Moonlight, Donmar Warehouse
reviewed for The Spectator, 15 April 2011
David Bradley in Harold Pinter’s Moonlight
There’s a moment in Moonlight, Harold Pinter’s last full-length play, when Andy, a petty patriarch on a drab deathbed, accuses his wife of monopolising the love of his estranged sons. ‘They always loved their loving mother’, he rails, Lear-like. ‘They helped her with the washing-up!’
Uttered with poisonous invective here by David Bradley, it’s a reminder of Pinter’s knack for locating fraught family dynamics in the most ordinary of domestic details, then presenting them with biting, bitter comedy. But although Bijan Sheibani’s production is peppered with such great moments, there’s plenty of stodge to sit through between them.
Moonlight has always been an elliptical text. It is a play about waiting, whether for death, for a family visit, for reconciliation, for meaning – hence the incessant comparisons to Beckett. But it’s also a family drama, and thus its abstract nature is at odds with our natural urge to understand the full narrative, with the Schadenfreude and curiosity that emerges when we glimpse a window onto other families’ dysfunction.
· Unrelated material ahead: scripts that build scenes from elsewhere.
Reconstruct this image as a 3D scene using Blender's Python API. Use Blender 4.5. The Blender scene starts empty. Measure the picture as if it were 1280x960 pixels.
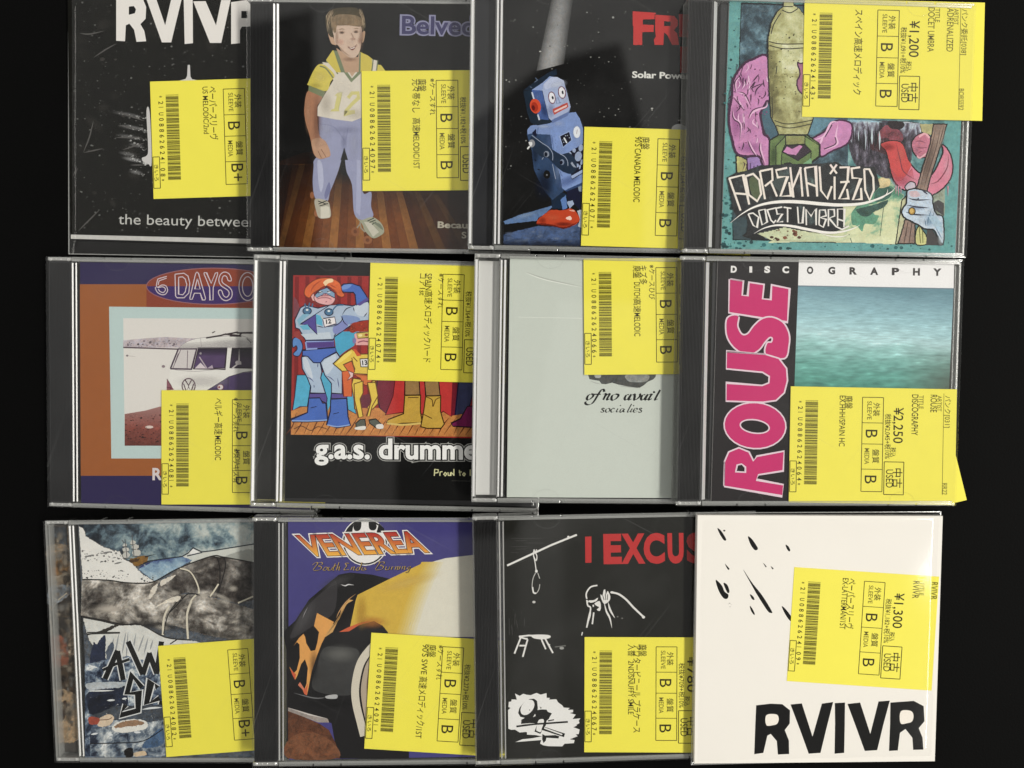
import bpy, bmesh, math, random
import numpy as np
from mathutils import Vector, Matrix, Euler, noise

# ---------------------------------------------------------------- scene, camera, light
S = bpy.context.scene
MM = 0.001
CAM_ROT = Euler((math.radians(-2.470), math.radians(2.683), 0.0), 'XYZ')
CAM_LOC = Vector((0.0, 0.0, 405.83))          # millimetres above the table
FPX = 985.0                                    # focal length in pixels of a 1280 wide picture
cam = bpy.data.cameras.new("camera"); camo = bpy.data.objects.new("camera", cam)
S.collection.objects.link(camo); S.camera = camo
cam.sensor_width = 36.0; cam.lens = 36.0 * FPX / 1280.0
cam.clip_start = 0.01; cam.clip_end = 50.0
camo.location = CAM_LOC * MM; camo.rotation_euler = CAM_ROT
S.view_settings.view_transform = 'Standard'; S.view_settings.look = 'None'
S.view_settings.exposure = 0.0; S.view_settings.gamma = 1.0
S.view_settings.use_curve_mapping = False
S.cycles.transparent_max_bounces = 48; S.cycles.max_bounces = 10
S.cycles.use_denoising = True

def node(nt, t, **kw):
    n = nt.nodes.new(t)
    for k, v in kw.items(): setattr(n, k, v)
    return n
def math_node(nt, op, a, b=None, c=None):
    n = node(nt, 'ShaderNodeMath', operation=op)
    for i, v in enumerate((a, b, c)):
        if v is None: continue
        if isinstance(v, (int, float)): n.inputs[i].default_value = v
        else: nt.links.new(v, n.inputs[i])
    return n.outputs[0]

# the room above the table: a pale ceiling, darker where the person holding the camera leans over
W = bpy.data.worlds.new("World"); S.world = W; W.use_nodes = True
nt = W.node_tree; nt.nodes.clear()
tc = node(nt, 'ShaderNodeTexCoord'); sp = node(nt, 'ShaderNodeSeparateXYZ'); nt.links.new(tc.outputs['Generated'], sp.inputs[0])
zc = math_node(nt, 'MAXIMUM', sp.outputs['Z'], 0.02)
gu = math_node(nt, 'DIVIDE', sp.outputs['X'], zc); gv = math_node(nt, 'DIVIDE', sp.outputs['Y'], zc)
def soft(v, lo, hi):
    n = node(nt, 'ShaderNodeMapRange', interpolation_type='SMOOTHSTEP'); nt.links.new(v, n.inputs['Value'])
    n.inputs['From Min'].default_value = lo; n.inputs['From Max'].default_value = hi
    return n.outputs['Result']
def half(a, b, c, w=0.02):            # 1 where a*u + b*v > c
    s = math_node(nt, 'ADD', math_node(nt, 'MULTIPLY', gu, a), math_node(nt, 'MULTIPLY', gv, b))
    return soft(s, c - w, c + w)
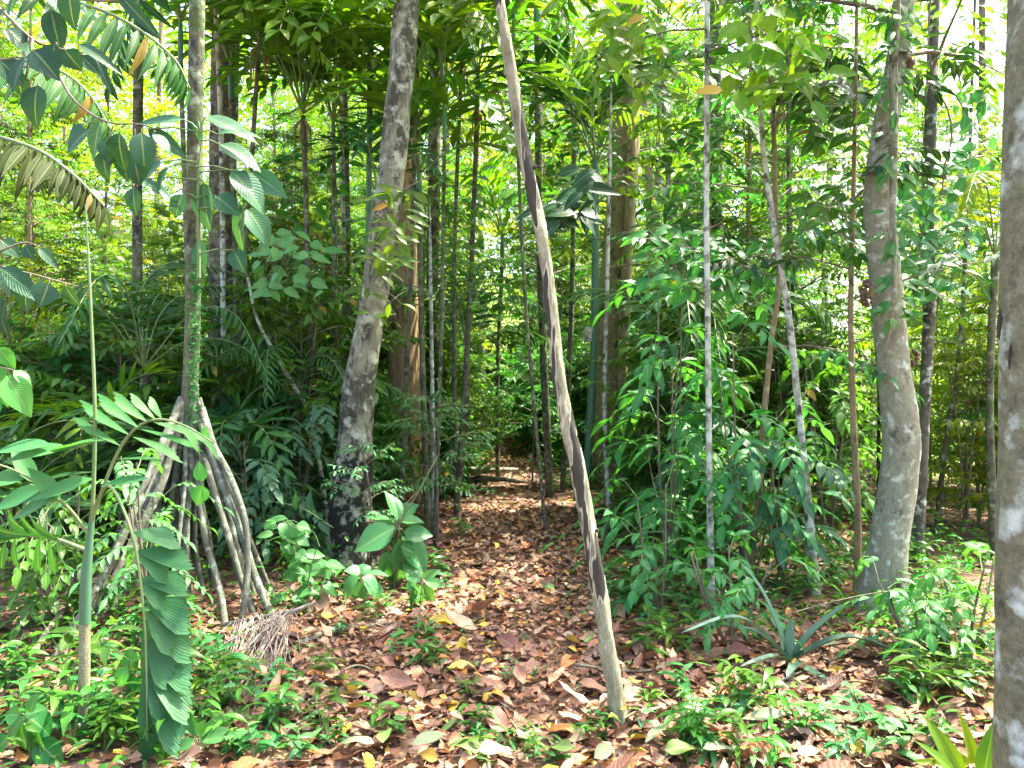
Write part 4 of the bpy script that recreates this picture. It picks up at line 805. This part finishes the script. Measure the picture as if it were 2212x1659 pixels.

Pinter may be right to demonstrate, with this text, the futility of such curiosity. But in this production, what is billed as elliptical and mysterious seems merely formless, frustrating and slow. Pinter’s texts are exciting because he refused to readily tell his audience exactly what goes on in them – he demands engagement, demands imagination.
In Moonlight, however, even basic bits of information are omitted, so you may have to look at your programme to discover that Andy’s daughter, played by an elfin Lisa Diveney, is actually a ghost. It’s easier to spot the autobiographical truths beneath the story of a seething curmudgeon, facing death without being reconciled to his sons.
Daniel, Pinter’s son by Vivien Merchant, never forgave his father for leaving his mother, accusing him of sidelining her in his personal history for his union with socialite and biographer, Lady Antonia Fraser (although the marriage had probably been troubled for some time, not least by Pinter’s prior affair with Joan Bakewell).
For all Andy’s self-righteous rage, Pinter has a greater compassion for his sons, hopelessly playing fantasy games in which they imagine themselves at the heart of a public school network, cocooned in male solidarity, surrounded by elusive, substitute father figures.
When Moonlight premiered in 1993, it was hailed as a return to Pinter’s early brilliance and ambiguity, a repost to the critical generalization that ‘late Pinter’ constituted merely cruder, political rants. But is drama that is explicitly a biographical statement really so different from drama that is explicitly a political statement? Sheibani’s production is at its best when it narrows its focus to fiercely intimate relationships. He is helped by exceptional performances. Deborah Findlay is magnificent, archly sewing cross-stitch like a Norman widow as she endures her dying husband’s accusations.
As her sons, Daniel Mays and Liam Garrigan develop a fast-paced, stichomythic back and forth that presses every drop of pain from Pinter’s text. Mays in particular is outstanding, his clarity of gesture making him enthralling. Yet the detachment between each pair of characters makes this production stop and start like geriatric bus, requiring a new warm-up each time the action shifts. The deadpan delivery from the ghostly Lisa Diveney sucks even more life out of the production – although, proving that this dolour is a deliberate choice, she is impressively engaging in the one flashback scene in which she is, presumably, alive.
Moonlight is worth seeing for anyone who collects great performances by great actors. But there’s no escaping the stifling heaviness of this staging. It carries a hard message: that reconciliation is rare and regret inevitable. On opening night, this was a message more effectively demonstrated off-stage than on. Pinter’s widow, Lady Antonia Pinter was very much in evidence. Daniel Brand, who has changed his name, was nowhere to be seen. When Pinter died in 2008, the to had not spoken in 15 years.
The other irony of the press night was the presence of a few high-profile actors who have been vocal supporters of UKUncut’s campaign for higher rates of corporate tax. As a programme note reminded us, Barclays Capital gives significant support to the Donmar Warehouse as Principal Sponsor. Fortunately, it doesn’t seem that Barclays’ opponents will be boycotting the fruits of its much-needed philanthropy.